EXERCISE OBJECTIVE>
Each line from the one containing "Continue the Blender" through the one containing "M['trim'], bevel=0.003), kind='structure')" must be echoed exactly, endpoints included, and every other line omitted.

RECORD EXCERPTS>
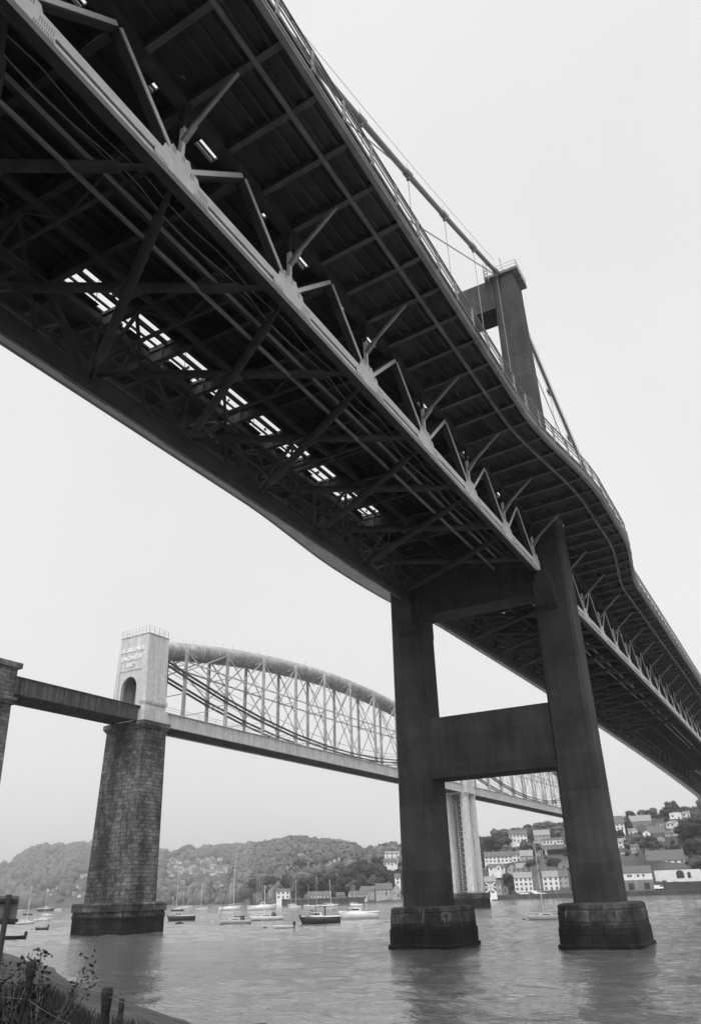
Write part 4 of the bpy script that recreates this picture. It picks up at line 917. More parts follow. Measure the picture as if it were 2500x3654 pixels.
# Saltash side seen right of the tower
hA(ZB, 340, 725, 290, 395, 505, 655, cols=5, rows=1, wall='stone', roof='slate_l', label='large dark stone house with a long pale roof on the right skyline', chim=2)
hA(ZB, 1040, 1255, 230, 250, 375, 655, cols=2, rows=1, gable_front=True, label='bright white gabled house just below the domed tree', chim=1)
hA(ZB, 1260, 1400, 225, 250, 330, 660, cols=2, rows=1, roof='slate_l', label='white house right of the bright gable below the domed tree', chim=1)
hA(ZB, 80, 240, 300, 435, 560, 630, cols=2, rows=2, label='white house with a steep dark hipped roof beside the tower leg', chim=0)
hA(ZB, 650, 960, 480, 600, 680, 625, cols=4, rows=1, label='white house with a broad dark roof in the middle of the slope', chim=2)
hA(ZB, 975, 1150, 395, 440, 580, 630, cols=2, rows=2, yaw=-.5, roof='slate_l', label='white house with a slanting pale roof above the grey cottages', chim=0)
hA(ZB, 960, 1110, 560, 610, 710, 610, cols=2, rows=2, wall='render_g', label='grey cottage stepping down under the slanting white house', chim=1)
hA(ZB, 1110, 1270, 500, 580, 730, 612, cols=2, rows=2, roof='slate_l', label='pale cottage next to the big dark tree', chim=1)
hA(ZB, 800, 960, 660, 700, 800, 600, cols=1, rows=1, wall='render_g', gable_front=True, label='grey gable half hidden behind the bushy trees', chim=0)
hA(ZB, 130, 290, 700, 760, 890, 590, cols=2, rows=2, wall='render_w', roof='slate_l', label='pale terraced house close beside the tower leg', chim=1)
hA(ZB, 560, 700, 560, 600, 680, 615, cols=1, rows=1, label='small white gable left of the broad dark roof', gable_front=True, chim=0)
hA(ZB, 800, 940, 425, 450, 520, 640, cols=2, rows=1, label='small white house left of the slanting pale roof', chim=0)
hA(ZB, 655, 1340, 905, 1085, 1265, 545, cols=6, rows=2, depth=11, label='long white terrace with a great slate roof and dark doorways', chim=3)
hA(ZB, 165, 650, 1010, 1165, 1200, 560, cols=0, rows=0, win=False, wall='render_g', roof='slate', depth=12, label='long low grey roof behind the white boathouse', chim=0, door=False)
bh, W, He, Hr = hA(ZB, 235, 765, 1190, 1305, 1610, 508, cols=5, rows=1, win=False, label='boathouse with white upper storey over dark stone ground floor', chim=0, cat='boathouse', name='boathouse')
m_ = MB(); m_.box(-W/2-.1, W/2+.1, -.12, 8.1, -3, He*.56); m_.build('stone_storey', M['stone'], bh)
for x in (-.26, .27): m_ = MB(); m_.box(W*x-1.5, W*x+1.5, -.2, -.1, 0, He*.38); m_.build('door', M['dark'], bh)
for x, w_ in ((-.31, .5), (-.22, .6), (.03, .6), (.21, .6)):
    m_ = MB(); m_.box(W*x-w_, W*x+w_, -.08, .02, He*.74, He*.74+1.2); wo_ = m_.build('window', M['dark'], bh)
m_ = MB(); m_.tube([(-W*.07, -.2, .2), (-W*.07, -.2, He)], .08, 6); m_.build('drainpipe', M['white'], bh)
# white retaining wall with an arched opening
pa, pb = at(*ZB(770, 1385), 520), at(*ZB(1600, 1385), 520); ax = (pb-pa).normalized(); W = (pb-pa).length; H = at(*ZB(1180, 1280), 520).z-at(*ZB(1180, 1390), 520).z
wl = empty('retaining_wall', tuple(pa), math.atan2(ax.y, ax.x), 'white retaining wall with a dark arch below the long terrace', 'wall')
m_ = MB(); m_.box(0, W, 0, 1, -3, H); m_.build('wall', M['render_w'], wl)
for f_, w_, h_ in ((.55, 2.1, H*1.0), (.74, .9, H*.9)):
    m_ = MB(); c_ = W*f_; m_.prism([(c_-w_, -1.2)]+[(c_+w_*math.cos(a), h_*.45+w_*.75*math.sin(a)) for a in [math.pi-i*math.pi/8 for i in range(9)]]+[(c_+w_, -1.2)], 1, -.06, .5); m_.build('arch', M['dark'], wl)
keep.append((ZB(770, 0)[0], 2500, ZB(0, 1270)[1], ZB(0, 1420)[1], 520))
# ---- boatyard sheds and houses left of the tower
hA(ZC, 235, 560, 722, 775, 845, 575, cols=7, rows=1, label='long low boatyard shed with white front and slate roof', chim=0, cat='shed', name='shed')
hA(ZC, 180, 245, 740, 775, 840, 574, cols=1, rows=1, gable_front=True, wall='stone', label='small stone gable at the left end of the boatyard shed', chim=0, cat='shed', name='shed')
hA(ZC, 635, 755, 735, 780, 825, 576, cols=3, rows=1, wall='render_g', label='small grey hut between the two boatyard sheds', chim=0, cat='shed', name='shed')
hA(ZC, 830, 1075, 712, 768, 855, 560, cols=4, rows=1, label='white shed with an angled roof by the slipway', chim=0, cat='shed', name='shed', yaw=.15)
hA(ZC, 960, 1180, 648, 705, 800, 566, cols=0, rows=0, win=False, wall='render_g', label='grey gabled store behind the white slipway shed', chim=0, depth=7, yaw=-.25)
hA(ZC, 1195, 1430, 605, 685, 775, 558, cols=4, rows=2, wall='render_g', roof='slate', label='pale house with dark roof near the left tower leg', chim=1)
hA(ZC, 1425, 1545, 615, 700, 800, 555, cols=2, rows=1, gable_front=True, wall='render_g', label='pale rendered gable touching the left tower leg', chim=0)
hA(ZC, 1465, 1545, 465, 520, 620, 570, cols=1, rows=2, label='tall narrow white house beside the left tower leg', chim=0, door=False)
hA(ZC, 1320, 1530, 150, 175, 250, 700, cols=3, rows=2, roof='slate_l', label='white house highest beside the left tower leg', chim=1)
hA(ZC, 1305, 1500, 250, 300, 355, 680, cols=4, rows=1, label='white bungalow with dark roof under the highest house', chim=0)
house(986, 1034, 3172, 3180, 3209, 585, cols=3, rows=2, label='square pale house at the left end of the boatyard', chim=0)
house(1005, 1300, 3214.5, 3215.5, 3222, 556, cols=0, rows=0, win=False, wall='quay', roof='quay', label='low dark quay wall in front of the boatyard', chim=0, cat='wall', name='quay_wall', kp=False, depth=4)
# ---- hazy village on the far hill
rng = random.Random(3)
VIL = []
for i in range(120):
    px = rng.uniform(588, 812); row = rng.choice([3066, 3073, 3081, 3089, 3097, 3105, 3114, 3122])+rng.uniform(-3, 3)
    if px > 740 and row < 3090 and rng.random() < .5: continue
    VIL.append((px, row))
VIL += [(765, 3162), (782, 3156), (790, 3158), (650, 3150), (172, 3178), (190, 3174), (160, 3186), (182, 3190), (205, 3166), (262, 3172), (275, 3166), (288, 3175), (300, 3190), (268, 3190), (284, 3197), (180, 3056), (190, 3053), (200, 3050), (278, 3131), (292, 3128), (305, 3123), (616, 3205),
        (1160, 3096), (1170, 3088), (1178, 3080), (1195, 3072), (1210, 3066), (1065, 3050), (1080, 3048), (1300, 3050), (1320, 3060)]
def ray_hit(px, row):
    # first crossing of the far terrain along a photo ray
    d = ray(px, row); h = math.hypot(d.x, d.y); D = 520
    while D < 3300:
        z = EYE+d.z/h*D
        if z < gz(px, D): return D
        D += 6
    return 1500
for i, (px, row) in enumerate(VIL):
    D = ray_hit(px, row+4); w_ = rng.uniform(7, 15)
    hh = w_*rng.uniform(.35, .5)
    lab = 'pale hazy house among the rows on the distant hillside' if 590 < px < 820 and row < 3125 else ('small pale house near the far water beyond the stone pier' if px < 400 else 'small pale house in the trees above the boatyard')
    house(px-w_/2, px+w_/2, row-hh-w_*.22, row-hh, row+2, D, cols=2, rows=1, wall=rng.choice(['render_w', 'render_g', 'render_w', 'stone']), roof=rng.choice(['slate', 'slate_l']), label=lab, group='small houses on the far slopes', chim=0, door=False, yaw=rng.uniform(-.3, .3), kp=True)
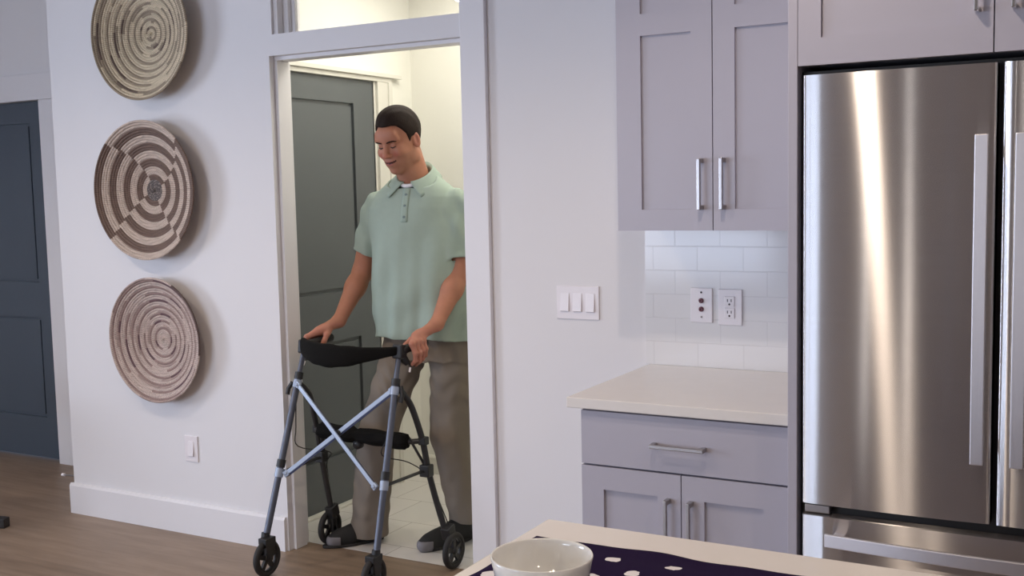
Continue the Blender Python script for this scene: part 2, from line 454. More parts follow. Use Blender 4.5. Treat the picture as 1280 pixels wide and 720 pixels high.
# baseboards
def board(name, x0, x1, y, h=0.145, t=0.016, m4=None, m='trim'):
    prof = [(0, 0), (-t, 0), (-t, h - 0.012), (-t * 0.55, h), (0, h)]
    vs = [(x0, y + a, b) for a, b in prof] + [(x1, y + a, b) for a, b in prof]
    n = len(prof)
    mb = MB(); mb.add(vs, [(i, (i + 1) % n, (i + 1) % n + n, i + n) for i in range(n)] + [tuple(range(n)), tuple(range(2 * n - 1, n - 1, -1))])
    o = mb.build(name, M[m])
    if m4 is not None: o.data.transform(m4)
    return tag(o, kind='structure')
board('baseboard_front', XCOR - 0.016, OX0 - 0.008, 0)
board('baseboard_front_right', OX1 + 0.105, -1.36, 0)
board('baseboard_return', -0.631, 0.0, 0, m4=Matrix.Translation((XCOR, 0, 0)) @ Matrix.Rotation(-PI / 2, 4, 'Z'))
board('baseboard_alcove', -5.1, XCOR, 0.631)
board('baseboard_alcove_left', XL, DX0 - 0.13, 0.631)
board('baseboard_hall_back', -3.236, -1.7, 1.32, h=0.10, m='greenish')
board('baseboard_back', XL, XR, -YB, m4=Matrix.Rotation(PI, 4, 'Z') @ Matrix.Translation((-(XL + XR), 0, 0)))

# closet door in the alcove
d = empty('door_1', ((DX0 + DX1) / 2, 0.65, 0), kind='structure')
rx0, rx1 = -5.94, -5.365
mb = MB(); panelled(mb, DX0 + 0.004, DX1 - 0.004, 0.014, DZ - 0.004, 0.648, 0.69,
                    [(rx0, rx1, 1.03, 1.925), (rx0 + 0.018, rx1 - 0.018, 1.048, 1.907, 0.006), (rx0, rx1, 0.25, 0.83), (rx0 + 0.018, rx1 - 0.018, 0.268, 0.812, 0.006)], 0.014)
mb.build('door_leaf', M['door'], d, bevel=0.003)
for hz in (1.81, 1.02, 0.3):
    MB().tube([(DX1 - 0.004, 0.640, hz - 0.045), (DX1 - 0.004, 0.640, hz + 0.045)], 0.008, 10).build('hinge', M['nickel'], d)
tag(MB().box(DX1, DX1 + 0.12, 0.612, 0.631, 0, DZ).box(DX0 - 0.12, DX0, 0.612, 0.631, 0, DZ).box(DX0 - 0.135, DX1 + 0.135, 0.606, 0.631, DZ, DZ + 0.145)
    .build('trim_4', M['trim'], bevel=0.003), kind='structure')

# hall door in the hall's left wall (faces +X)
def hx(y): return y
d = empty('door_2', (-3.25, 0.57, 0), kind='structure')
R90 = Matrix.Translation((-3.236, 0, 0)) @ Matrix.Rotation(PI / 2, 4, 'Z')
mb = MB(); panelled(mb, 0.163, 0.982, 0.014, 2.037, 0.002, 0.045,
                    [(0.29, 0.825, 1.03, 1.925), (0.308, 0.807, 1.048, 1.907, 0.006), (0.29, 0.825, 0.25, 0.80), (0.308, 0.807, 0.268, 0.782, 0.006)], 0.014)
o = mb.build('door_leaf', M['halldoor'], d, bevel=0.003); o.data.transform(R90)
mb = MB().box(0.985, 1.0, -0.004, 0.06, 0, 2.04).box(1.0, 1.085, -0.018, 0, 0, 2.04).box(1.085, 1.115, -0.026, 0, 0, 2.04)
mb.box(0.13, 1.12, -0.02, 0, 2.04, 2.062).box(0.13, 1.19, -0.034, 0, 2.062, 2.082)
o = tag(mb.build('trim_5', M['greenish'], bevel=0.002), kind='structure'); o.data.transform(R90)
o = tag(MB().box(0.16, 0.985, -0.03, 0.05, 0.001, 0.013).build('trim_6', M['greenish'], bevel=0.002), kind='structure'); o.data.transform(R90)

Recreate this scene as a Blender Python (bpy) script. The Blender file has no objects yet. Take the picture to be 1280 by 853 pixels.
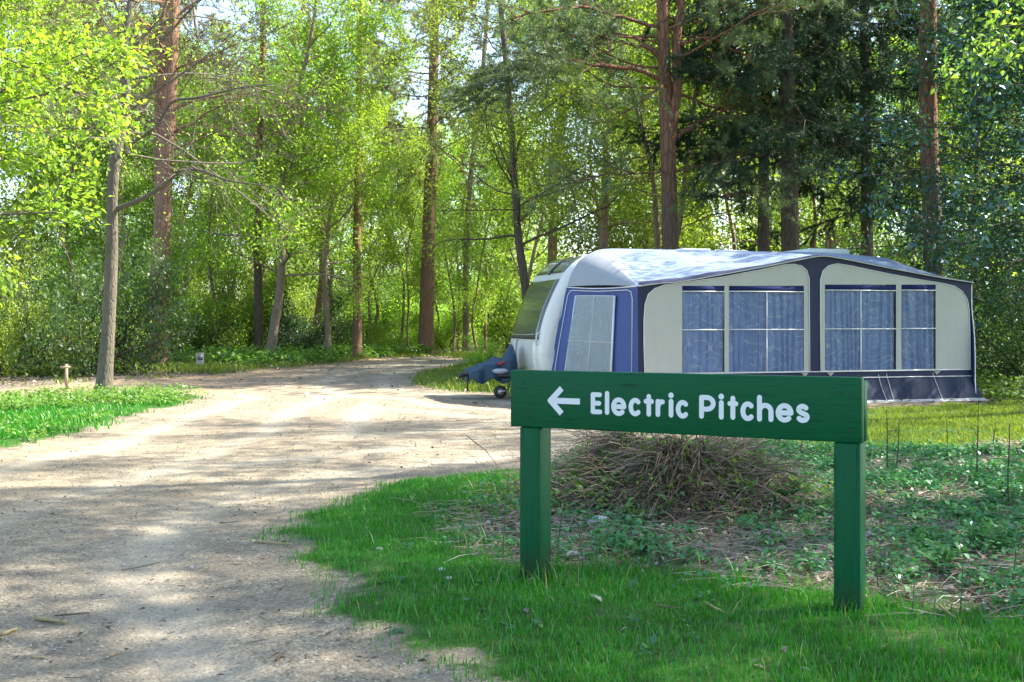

ANSWER IN FULL>
Continue the Blender Python script for this scene: part 2, from line 454. More parts follow. Use Blender 4.5. Treat the picture as 1280 pixels wide and 720 pixels high.
# baseboards
def board(name, x0, x1, y, h=0.145, t=0.016, m4=None, m='trim'):
    prof = [(0, 0), (-t, 0), (-t, h - 0.012), (-t * 0.55, h), (0, h)]
    vs = [(x0, y + a, b) for a, b in prof] + [(x1, y + a, b) for a, b in prof]
    n = len(prof)
    mb = MB(); mb.add(vs, [(i, (i + 1) % n, (i + 1) % n + n, i + n) for i in range(n)] + [tuple(range(n)), tuple(range(2 * n - 1, n - 1, -1))])
    o = mb.build(name, M[m])
    if m4 is not None: o.data.transform(m4)
    return tag(o, kind='structure')
board('baseboard_front', XCOR - 0.016, OX0 - 0.008, 0)
board('baseboard_front_right', OX1 + 0.105, -1.36, 0)
board('baseboard_return', -0.631, 0.0, 0, m4=Matrix.Translation((XCOR, 0, 0)) @ Matrix.Rotation(-PI / 2, 4, 'Z'))
board('baseboard_alcove', -5.1, XCOR, 0.631)
board('baseboard_alcove_left', XL, DX0 - 0.13, 0.631)
board('baseboard_hall_back', -3.236, -1.7, 1.32, h=0.10, m='greenish')
board('baseboard_back', XL, XR, -YB, m4=Matrix.Rotation(PI, 4, 'Z') @ Matrix.Translation((-(XL + XR), 0, 0)))

# closet door in the alcove
d = empty('door_1', ((DX0 + DX1) / 2, 0.65, 0), kind='structure')
rx0, rx1 = -5.94, -5.365
mb = MB(); panelled(mb, DX0 + 0.004, DX1 - 0.004, 0.014, DZ - 0.004, 0.648, 0.69,
                    [(rx0, rx1, 1.03, 1.925), (rx0 + 0.018, rx1 - 0.018, 1.048, 1.907, 0.006), (rx0, rx1, 0.25, 0.83), (rx0 + 0.018, rx1 - 0.018, 0.268, 0.812, 0.006)], 0.014)
mb.build('door_leaf', M['door'], d, bevel=0.003)
for hz in (1.81, 1.02, 0.3):
    MB().tube([(DX1 - 0.004, 0.640, hz - 0.045), (DX1 - 0.004, 0.640, hz + 0.045)], 0.008, 10).build('hinge', M['nickel'], d)
tag(MB().box(DX1, DX1 + 0.12, 0.612, 0.631, 0, DZ).box(DX0 - 0.12, DX0, 0.612, 0.631, 0, DZ).box(DX0 - 0.135, DX1 + 0.135, 0.606, 0.631, DZ, DZ + 0.145)
    .build('trim_4', M['trim'], bevel=0.003), kind='structure')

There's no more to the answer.